Stated goal
Reproduce the material that follows, please, but only from its first line to the line containing "aim(o, tip, fl, zh, zt, rl, LY, ref=1.0)", inclusive.

[start of Raw data]

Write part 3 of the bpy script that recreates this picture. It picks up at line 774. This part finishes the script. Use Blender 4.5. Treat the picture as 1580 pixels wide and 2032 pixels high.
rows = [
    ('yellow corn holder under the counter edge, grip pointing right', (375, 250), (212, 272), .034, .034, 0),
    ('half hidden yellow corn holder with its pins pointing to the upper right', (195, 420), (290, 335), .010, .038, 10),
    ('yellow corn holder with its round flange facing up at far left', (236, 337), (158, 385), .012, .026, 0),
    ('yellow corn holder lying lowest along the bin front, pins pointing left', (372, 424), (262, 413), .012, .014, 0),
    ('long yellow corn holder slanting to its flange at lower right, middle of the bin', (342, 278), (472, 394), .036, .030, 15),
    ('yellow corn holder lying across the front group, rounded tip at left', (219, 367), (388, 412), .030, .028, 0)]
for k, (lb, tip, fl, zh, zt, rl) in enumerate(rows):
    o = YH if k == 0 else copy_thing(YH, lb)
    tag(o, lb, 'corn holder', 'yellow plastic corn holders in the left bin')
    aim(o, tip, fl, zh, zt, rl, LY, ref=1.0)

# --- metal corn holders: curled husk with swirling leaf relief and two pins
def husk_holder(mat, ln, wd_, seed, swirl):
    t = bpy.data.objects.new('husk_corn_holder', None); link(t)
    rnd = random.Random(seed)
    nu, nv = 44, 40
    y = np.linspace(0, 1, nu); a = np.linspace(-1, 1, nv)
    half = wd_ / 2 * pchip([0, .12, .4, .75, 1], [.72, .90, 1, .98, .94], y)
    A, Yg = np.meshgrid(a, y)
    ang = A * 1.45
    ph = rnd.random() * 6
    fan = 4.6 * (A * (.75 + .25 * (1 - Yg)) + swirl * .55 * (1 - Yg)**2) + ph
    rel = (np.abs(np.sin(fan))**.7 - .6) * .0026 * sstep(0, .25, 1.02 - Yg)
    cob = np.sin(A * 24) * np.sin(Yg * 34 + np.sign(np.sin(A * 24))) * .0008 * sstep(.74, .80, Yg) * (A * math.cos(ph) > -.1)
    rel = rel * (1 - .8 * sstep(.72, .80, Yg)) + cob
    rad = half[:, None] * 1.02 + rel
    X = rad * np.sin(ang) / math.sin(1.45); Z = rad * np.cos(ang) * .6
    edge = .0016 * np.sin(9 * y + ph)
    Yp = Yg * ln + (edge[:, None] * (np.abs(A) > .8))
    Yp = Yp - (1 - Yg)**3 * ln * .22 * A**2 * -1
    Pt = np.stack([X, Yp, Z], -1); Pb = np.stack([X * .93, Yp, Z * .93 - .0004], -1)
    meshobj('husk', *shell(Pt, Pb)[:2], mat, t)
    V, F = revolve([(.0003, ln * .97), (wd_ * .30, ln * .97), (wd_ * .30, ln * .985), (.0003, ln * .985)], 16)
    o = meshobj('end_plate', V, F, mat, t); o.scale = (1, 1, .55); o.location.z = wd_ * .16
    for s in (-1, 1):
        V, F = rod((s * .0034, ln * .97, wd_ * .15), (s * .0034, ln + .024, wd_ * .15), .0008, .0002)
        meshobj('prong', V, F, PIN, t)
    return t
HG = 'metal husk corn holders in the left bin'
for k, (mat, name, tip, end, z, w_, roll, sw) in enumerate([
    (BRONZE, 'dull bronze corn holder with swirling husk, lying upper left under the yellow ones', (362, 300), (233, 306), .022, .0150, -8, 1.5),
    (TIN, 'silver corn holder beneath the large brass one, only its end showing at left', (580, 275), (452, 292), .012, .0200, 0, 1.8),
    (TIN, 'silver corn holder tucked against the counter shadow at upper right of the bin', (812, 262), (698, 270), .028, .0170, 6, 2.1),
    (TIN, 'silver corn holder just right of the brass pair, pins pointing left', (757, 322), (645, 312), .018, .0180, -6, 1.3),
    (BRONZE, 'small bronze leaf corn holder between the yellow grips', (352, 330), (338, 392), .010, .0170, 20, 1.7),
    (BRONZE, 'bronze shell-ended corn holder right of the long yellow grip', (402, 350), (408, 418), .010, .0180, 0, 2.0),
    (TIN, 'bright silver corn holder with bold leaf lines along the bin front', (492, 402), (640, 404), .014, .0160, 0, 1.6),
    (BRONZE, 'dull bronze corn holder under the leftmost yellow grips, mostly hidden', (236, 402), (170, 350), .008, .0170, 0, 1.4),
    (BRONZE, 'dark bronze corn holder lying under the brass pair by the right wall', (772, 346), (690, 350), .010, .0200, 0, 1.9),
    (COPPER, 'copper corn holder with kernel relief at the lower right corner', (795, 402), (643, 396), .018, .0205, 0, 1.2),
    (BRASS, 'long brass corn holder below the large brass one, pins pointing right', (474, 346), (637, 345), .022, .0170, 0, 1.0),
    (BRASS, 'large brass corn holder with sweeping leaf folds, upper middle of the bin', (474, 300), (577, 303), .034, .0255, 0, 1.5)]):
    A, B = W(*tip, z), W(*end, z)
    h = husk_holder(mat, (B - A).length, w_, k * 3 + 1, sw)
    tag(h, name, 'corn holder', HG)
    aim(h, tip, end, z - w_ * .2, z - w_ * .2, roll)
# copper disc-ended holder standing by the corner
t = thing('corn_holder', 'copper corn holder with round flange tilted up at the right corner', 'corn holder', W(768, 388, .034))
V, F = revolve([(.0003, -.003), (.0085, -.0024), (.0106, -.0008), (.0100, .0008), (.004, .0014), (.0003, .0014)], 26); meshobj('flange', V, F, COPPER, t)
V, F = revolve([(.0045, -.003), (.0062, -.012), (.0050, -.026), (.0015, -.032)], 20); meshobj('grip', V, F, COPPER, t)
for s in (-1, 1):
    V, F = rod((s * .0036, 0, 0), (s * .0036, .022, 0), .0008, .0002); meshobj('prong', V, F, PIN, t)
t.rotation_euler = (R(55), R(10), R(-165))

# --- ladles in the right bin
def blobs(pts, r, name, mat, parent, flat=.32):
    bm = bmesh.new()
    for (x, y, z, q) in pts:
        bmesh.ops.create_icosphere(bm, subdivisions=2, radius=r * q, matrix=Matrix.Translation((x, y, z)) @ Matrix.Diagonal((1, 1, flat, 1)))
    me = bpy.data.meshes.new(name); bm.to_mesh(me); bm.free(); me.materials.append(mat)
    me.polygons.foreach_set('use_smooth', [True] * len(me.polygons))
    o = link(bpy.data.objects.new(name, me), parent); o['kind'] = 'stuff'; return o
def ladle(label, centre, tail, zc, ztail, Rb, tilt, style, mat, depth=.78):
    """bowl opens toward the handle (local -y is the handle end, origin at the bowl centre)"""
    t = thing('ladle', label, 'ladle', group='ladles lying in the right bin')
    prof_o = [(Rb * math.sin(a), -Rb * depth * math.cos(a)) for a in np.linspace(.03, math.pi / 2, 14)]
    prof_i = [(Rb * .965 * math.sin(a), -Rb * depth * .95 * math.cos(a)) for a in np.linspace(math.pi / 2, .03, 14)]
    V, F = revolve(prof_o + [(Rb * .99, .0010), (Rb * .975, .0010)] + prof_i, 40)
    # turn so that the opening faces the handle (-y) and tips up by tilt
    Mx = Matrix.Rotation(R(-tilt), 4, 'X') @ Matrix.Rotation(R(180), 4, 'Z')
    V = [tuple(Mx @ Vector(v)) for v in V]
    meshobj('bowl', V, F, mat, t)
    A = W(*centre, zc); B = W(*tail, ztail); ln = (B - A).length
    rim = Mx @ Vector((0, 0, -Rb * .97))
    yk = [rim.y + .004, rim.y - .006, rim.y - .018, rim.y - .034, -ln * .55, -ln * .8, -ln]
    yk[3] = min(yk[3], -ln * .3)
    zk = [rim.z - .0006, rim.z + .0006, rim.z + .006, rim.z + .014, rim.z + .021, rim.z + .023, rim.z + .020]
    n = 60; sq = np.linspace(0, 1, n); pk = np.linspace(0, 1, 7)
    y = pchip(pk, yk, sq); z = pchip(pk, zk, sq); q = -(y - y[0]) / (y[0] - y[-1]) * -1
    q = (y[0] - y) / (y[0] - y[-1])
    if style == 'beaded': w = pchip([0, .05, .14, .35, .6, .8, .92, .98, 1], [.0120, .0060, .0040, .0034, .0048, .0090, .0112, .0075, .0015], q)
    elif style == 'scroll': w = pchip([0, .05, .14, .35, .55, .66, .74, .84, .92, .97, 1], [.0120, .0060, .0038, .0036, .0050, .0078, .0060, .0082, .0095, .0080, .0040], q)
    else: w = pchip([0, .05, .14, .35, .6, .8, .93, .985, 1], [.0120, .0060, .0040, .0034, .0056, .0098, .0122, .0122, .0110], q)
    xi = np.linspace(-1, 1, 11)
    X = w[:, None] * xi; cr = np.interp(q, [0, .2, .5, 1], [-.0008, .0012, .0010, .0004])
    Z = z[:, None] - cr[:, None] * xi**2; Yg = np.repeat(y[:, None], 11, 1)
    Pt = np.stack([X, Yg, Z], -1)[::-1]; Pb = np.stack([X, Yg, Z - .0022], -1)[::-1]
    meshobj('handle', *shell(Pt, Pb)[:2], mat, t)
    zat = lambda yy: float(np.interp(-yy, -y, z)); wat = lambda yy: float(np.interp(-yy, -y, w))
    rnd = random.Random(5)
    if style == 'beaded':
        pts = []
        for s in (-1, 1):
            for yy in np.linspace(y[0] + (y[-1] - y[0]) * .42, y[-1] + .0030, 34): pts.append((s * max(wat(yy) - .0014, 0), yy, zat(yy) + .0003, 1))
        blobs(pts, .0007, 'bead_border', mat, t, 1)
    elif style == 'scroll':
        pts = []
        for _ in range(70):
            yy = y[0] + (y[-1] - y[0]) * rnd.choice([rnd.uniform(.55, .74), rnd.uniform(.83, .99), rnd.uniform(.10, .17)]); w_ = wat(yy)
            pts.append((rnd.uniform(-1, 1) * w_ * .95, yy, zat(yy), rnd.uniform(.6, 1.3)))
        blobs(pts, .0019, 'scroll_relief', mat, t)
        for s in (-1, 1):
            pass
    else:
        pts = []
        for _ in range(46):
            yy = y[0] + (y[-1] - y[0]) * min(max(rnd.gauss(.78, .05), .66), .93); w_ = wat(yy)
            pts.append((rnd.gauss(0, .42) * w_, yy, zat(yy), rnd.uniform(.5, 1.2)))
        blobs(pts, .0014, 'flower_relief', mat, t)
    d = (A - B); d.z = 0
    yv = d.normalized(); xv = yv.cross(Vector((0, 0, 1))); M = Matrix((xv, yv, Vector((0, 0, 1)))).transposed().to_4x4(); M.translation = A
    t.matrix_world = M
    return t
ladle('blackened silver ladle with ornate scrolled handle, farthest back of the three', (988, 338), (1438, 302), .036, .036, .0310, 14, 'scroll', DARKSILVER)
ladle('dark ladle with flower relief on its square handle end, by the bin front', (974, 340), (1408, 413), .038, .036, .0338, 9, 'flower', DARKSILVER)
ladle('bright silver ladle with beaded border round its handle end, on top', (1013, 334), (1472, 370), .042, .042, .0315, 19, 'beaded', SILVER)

[end of Raw data]

Complete response
Write part 3 of the bpy script that recreates this picture. It picks up at line 774. This part finishes the script. Use Blender 4.5. Treat the picture as 1580 pixels wide and 2032 pixels high.
rows = [
    ('yellow corn holder under the counter edge, grip pointing right', (375, 250), (212, 272), .034, .034, 0),
    ('half hidden yellow corn holder with its pins pointing to the upper right', (195, 420), (290, 335), .010, .038, 10),
    ('yellow corn holder with its round flange facing up at far left', (236, 337), (158, 385), .012, .026, 0),
    ('yellow corn holder lying lowest along the bin front, pins pointing left', (372, 424), (262, 413), .012, .014, 0),
    ('long yellow corn holder slanting to its flange at lower right, middle of the bin', (342, 278), (472, 394), .036, .030, 15),
    ('yellow corn holder lying across the front group, rounded tip at left', (219, 367), (388, 412), .030, .028, 0)]
for k, (lb, tip, fl, zh, zt, rl) in enumerate(rows):
    o = YH if k == 0 else copy_thing(YH, lb)
    tag(o, lb, 'corn holder', 'yellow plastic corn holders in the left bin')
    aim(o, tip, fl, zh, zt, rl, LY, ref=1.0)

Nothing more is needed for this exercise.